Ram isn't really implementing what I am talking about since they are using a full size engine and a full size battery pack (compared to the fully electric Ford Lightning where the battery pack has between 98 to 131 kWh of capacity). What would be interesting to know is in a sedan, what the "sweet spot" would be for a smaller battery pack that aims to cover ~70% of a persons average driving needs, and a smaller ICE generator that allows the sedan to deal with trips in that remaining 30% of the person's atypical needs. How much smaller, lighter, and cheaper could the Ramcharger's battery pack and engine have been if it didn't need to do truck things and targeted a max range of 490 miles instead of 690?

Of course what you save in battery cost and weight you gain in the cost and weight of the ICE generator and fuel tank, plus you ad complexity and undercut the reliability of electric vs ICE.
 
...If an ICE generator could provide that same sort of occasional flexibility, then it may be the way to go for now. This appears to be the strategy Ram is taking with its new Ram 1500 Ramcharger. It has both a v6 ICE (that they rate as a 130-kilowatt generator) and a 92-kilowatt-hour battery pack....
I've been tempted by BWM and Volvo's excellent PHEV SUVs. But having owned an RX400h hybrid for a dozen years, I'd just as soon leave all ICE behind if I can. It can't be right to carry two complete, heavy drivetrains around in a vehicle.
 
I've been tempted by BWM and Volvo's excellent PHEV SUVs. But having owned an RX400h hybrid for a dozen years, I'd just as soon leave all ICE behind if I can. It can't be right to carry two complete, heavy drivetrains around in a vehicle.
Yeah how much added cost and weight are people carrying to be able to deal with the rare event?
 
What amazes me is the size of many PHEV batteries relative to the pure EV range they get. I understand the 'cover your commute with electric', as most PHEVs seem to have about a 20-30 mile pure electric range, but the size of the battery for that measily distance suggests an awful number of miles/kWh.
 
I mean, Farley's not wrong, but it's a bit short-sighted. Then again, this is exactly the stance I'd expect of Ford, which like many other major automotive businesses, are highly risk averse and can't be bothered to actually do the hard work to build an innovative product that creates demand. Instead, they'd rather let someone else take the risk and copy their success, albeit at a much smaller share than to invest the R&D it takes to run the table. While this conservative approach will please old Ford shareholders today, it will only make them more and more irrelevant in the automotive space in the coming years.
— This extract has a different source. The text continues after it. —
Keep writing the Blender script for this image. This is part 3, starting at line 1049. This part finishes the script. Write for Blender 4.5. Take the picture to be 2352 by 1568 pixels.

Far from me to tell Ford what to do with their business model, but it's this attitude that will continue to cement them as a follower and not an innovator in the automotive space. As most of us on this forum know, EV technology is still nascent and there remains a ton of innovation that will change the economics of building EVs (on the manufacturing side) and buying EVs (on the consumer side), all sooner than later, no less.

In five years, I expect significant increases in energy density in batteries, faster charging rates, more public chargers, etc. will only entice more and more people to go EV. Farley's statement reads as someone hedging their bets and taking their foot of the gas (accelerator?) of EV tech investment based solely upon a short term downturn in demand.
 
I've been tempted by BWM and Volvo's excellent PHEV SUVs. But having owned an RX400h hybrid for a dozen years, I'd just as soon leave all ICE behind if I can. It can't be right to carry two complete, heavy drivetrains around in a vehicle.
I used to drive BMW PHEVs. They did drive nicely but nothing like my EV. But they are a nice alternative for someone who has to do a lot of long distance driving.